O PIOR FORAM OS FOGOS: COSTA EM CAUSA PRÓPRIA
A primeira parte do debate, porém, foi menos intensa do que a segunda e quase toda dominada pelas leis laborais (e enormes críticas da esquerda ao Governo). Tanto Jerónimo de Sousa como Catarina Martins classificaram as alterações à lei laboral como o pior da última legislatura e explicaram todas as incidências das medidas. Para Costa, o pior foram « as tragédias » dos fogos « de 2017. Nada mais é comparável. Nada pode ultrapassar estas duas tragédias », reconheceu.
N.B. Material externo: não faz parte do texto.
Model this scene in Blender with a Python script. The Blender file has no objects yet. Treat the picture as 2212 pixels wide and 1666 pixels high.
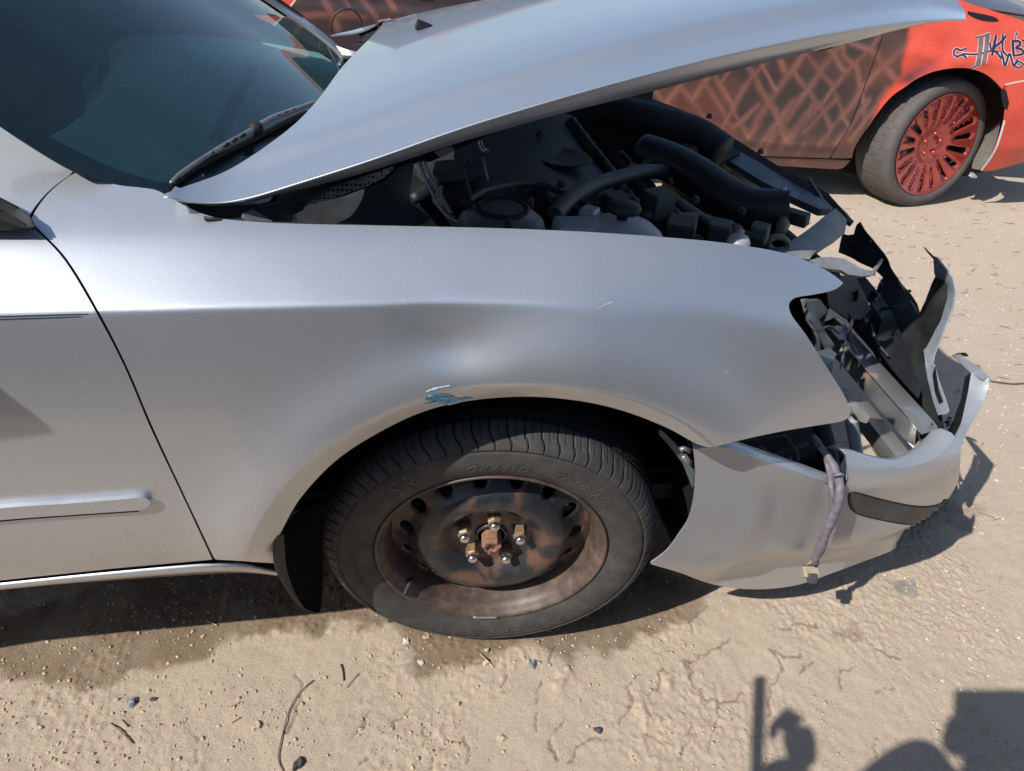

Mas mais ninguém falou desse tema.
Depois de Cristas, a palavra corrupção só apareceu no debate por iniciativa de André Silva (voltou a insistir nos tribunais especializados sugeridos pela OCDE) que estimou por essa razão perdas para a economia da ordem dos 18 mil milhões e euros. O porta-voz do PAN, a propósito das leis laborais e do crescimento económico, enfaizou ainda que « o país está muitas vezes a desenvolver-se à custa de mão de obra escrava » e denunciou que Portugal é dos principais países onde se pratica « tráfico de seres humanos ».
À semelhança de outros debates desta temporada de legislativas, Jerónimo de Sousa não cresceu. Ficou pelas posições tradicionais do PCP e pouco mais. Discordou muito de Costa na área laboral, mas concordou nos aumentos do abono de família, por exemplo, ou no reconhecimento da necessidade de subir o salário médio. O secretário-geral comunista, no entanto, manteve as distâncias quanto ao cenário de uma nova ‘geringonça’: « Esta conjuntura não é repetível. »
Enquanto o comunista falava, Costa e Cristas continuavam um debate paralelo, o que valeu um puxão de orelhas da moderadora: « Não querem ouvir Jerónimo de Sousa? » Não. A conversa estava muito mais animada do outro lado.